Tale of the tape: No. 10 Washington 44, No. 7 Stanford 6
Let’s take a look back at Washington’s 44-6 victory over No. 7 Stanford on Friday night at Husky Stadium.
OFFENSIVE PLAYER OF THE GAME -- We’ll go with quarterback Jake Browning, who completed 15 of his 21 pass attempts for 210 yards and three touchdowns without an interception or a sack. But UW’s offensive line also deserves a lot of credit for keeping Browning from being tackled in the backfield against a defense that had 11 sacks in its first three games.
DEFENSIVE PLAYER OF THE GAME -- Take your pick. Psalm Wooching had three sacks and a forced fumble. Joe Mathis had two sacks. Azeem Victor had 11 tackles. Keishawn Bierria had eight tackles and a fumble recovery, his fourth of the season, a figure that leads the NCAA and is already tied for second-most in a single season in UW history. Elijah Qualls and Greg Gaines plugged the middle. The Huskies simply dominated from start to finish, pressuring the quarterback and preventing Stanford from sustaining anything resembling a successful drive until it didn’t matter.
PLAY OF THE GAME -- Again, it’s hard to pick one in a blowout, but two stand out: Wooching’s third-down sack of Ryan Burns to end Stanford’s first possession of the game. It gave the Huskies the ball back, obviously, set the tone for UW’s pass rush and got the crowd into it from the start. The other play that comes to mind was Stanford’s botched punt following UW’s first possession of the second half. It probably wouldn’t have mattered, but if Stanford had gotten the ball back, it could have at least tried to cut into a 23-0 deficit. Instead, the Huskies got the ball right back at Stanford’s 40-yard line, and needed only five snaps to score a touchdown to go ahead 30-0.
STAT OF THE GAME -- As Browing remarked afterward, this is “kind of unheard of,” so it certainly leaps off the page: the Huskies held Stanford to just 29 yards rushing on 30 carries, the result of eight sacks that cost the Cardinal 47 yards. That, quite simply, is a ridiculous statistic to post against any top-10 team, let alone a program like Stanford that prides itself on winning the line of scrimmage.
QUOTABLE -- “People were talking about we were overrated and stuff like that, especially after the Arizona game. People don’t understand Arizona was a hell of a team, that was the best competition by far we had faced at that point.
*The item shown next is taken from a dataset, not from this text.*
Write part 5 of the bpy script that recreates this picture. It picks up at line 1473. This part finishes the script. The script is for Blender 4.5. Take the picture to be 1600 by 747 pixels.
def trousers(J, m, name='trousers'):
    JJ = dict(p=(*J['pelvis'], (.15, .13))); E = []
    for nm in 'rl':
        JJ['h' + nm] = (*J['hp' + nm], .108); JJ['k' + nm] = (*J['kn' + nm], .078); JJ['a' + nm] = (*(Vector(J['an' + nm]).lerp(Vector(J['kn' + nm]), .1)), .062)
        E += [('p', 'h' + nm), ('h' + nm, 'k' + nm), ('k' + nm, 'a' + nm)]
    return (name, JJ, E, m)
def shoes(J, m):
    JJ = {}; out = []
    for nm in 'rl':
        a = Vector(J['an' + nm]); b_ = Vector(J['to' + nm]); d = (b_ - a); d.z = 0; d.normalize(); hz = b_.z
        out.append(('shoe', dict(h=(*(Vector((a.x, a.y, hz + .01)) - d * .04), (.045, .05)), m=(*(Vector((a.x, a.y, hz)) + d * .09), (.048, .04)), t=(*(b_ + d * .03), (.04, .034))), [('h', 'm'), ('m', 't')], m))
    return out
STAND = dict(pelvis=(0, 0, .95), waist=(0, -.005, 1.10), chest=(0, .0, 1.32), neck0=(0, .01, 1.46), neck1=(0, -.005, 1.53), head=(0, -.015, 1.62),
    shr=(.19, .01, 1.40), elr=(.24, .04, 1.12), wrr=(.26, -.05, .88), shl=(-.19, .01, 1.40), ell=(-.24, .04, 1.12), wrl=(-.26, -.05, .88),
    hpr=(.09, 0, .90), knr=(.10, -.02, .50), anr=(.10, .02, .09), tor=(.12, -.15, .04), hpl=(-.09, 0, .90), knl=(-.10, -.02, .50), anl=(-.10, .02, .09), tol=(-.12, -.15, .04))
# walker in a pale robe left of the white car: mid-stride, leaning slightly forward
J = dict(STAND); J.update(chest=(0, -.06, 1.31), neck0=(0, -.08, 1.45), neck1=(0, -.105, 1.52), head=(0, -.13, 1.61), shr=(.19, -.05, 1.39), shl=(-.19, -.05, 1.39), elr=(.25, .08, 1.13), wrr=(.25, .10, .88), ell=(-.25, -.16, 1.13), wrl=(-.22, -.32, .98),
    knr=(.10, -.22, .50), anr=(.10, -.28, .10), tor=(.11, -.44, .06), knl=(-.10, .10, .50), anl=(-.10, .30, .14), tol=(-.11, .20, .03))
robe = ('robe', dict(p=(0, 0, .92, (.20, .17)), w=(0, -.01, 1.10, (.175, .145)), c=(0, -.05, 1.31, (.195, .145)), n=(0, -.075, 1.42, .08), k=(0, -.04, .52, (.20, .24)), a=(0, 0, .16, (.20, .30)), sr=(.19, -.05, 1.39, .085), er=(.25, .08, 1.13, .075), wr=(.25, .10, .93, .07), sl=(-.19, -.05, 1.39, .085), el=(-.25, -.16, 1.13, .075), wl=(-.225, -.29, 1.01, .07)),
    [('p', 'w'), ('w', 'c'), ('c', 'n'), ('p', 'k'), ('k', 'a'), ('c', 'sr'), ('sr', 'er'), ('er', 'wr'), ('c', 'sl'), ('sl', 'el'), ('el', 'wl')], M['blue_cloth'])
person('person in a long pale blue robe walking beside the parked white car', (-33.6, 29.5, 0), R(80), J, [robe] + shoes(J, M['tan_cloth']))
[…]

We kind of got overhyped. I came out jacked because it was Pac-12 play and everything like that, and we kind of got out of our place. We didn’t adjust as quickly as we do. We came out actually overly aggressive and kind of got out of our minds and didn’t play our game. So I knew our defense was going to be fine. We actually needed that Arizona game to make sure we knew how to handle what happened, how to handle that pressure, how to handle a close game, how to handle getting punched in the mouth, which is good, because we still got a win out of it. So it’s always good to learn with still having a win. Last week’s game coming into this, it definitely made a huge difference.” -- UW defensive lineman Elijah Qualls
UP NEXT -- Washington at Oregon, 4:30 p.m. Saturday, Oct. 8. FOX has the telecast.